Given instruction >>
A precise retyping is required of every line from the one containing "by 1920 pixels." down to the one containing "11), (-14, 9)]", both included, and of no other line.

Dataset content >>
"""

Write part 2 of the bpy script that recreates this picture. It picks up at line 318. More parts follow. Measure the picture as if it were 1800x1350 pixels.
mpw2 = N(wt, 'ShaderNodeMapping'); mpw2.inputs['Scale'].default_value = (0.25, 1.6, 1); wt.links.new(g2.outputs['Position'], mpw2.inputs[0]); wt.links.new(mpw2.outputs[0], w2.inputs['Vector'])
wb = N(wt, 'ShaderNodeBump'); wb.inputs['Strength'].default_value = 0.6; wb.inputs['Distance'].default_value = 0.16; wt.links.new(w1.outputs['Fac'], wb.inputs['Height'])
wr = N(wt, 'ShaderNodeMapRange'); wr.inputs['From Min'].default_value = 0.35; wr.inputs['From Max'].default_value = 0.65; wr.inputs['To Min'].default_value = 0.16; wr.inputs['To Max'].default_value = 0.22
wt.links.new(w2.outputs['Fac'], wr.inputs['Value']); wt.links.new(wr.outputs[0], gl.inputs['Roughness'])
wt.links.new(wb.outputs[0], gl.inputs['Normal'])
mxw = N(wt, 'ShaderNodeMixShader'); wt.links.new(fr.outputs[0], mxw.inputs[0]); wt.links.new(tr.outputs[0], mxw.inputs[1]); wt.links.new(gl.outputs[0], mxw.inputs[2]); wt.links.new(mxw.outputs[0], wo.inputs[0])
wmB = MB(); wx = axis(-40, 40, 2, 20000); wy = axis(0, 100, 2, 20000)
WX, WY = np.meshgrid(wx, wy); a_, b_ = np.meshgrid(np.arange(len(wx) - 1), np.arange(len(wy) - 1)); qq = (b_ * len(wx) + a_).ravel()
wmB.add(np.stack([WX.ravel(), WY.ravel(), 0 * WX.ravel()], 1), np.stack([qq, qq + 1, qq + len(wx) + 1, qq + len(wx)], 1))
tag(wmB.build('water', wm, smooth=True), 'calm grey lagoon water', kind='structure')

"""
"""

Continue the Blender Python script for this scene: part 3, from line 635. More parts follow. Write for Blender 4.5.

"""
"""

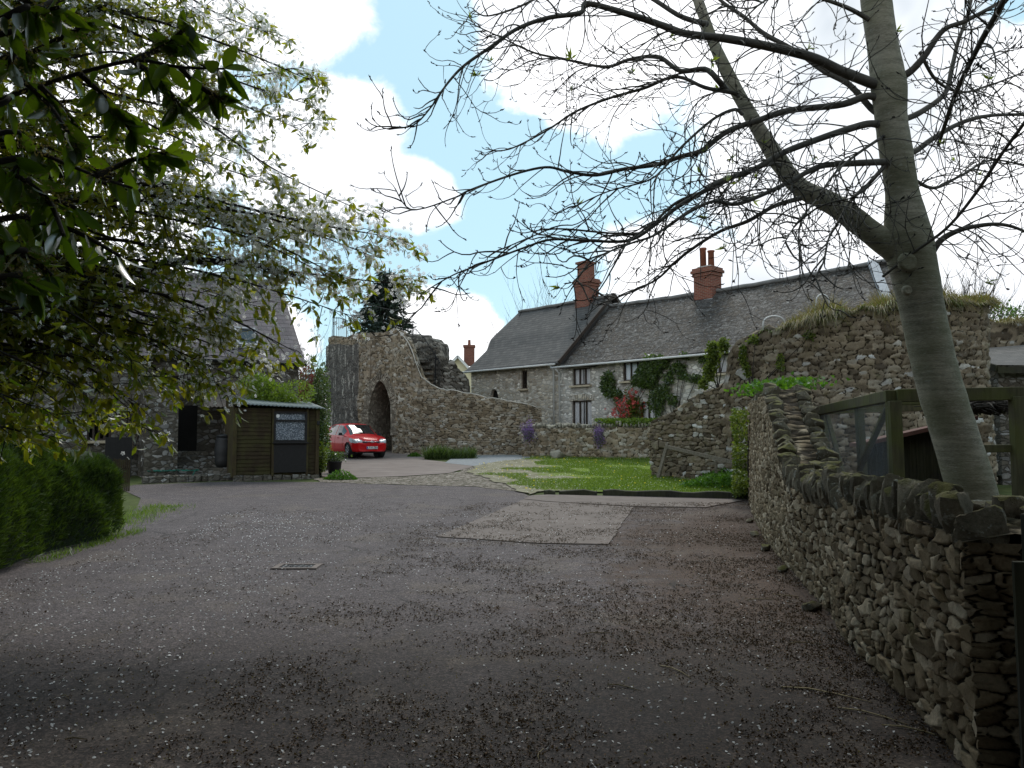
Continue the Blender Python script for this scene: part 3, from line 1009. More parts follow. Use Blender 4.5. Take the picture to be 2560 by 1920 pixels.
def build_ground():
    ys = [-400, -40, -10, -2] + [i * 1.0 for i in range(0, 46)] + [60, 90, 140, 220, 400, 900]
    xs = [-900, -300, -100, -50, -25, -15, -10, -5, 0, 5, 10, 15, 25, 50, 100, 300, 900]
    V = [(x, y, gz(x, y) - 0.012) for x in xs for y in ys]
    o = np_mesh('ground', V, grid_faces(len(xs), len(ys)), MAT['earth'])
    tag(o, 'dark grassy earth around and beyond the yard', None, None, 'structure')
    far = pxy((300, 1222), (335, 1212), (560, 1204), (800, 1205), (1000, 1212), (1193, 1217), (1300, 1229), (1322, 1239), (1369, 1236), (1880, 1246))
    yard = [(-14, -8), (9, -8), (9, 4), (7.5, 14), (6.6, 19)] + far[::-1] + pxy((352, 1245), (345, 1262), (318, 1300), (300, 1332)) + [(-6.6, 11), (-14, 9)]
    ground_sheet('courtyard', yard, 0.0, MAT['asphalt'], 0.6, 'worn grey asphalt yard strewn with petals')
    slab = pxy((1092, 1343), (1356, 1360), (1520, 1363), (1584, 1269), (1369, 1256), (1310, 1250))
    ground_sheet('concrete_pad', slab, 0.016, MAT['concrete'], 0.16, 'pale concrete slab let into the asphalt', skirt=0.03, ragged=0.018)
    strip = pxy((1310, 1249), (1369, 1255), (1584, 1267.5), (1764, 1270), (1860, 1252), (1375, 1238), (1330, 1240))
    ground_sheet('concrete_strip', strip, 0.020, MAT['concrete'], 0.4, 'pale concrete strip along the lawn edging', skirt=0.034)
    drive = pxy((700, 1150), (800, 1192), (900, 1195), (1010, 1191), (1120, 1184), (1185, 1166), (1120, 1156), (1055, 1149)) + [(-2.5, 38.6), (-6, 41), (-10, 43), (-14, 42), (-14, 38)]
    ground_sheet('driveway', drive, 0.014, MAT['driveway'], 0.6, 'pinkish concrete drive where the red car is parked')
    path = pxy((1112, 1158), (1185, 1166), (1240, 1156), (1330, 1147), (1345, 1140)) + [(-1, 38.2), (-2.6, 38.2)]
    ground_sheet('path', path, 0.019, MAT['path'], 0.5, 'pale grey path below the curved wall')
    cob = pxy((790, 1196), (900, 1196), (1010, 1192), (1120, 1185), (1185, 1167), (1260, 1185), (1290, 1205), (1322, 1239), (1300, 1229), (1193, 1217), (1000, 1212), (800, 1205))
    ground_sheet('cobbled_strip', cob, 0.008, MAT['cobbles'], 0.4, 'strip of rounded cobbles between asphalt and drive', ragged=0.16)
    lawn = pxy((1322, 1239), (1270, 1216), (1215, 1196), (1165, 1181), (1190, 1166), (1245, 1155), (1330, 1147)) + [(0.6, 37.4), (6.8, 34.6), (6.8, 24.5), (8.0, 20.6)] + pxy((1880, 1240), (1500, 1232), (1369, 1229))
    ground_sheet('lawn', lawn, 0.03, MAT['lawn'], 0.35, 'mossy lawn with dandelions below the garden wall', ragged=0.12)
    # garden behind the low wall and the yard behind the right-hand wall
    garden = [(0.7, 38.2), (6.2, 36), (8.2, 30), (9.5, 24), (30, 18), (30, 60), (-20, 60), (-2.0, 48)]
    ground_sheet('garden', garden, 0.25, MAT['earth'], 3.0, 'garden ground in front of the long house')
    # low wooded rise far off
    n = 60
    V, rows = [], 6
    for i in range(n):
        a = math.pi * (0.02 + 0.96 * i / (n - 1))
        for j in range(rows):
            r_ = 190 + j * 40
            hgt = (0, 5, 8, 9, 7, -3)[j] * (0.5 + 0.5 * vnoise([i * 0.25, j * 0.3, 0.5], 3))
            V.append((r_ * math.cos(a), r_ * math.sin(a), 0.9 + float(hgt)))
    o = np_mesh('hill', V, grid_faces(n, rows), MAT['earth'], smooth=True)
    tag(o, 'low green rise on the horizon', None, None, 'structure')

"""

Worked answer >>
Continue the Blender Python script for this scene: part 3, from line 1009. More parts follow. Use Blender 4.5. Take the picture to be 2560 by 1920 pixels.
def build_ground():
    ys = [-400, -40, -10, -2] + [i * 1.0 for i in range(0, 46)] + [60, 90, 140, 220, 400, 900]
    xs = [-900, -300, -100, -50, -25, -15, -10, -5, 0, 5, 10, 15, 25, 50, 100, 300, 900]
    V = [(x, y, gz(x, y) - 0.012) for x in xs for y in ys]
    o = np_mesh('ground', V, grid_faces(len(xs), len(ys)), MAT['earth'])
    tag(o, 'dark grassy earth around and beyond the yard', None, None, 'structure')
    far = pxy((300, 1222), (335, 1212), (560, 1204), (800, 1205), (1000, 1212), (1193, 1217), (1300, 1229), (1322, 1239), (1369, 1236), (1880, 1246))
    yard = [(-14, -8), (9, -8), (9, 4), (7.5, 14), (6.6, 19)] + far[::-1] + pxy((352, 1245), (345, 1262), (318, 1300), (300, 1332)) + [(-6.6, 11), (-14, 9)]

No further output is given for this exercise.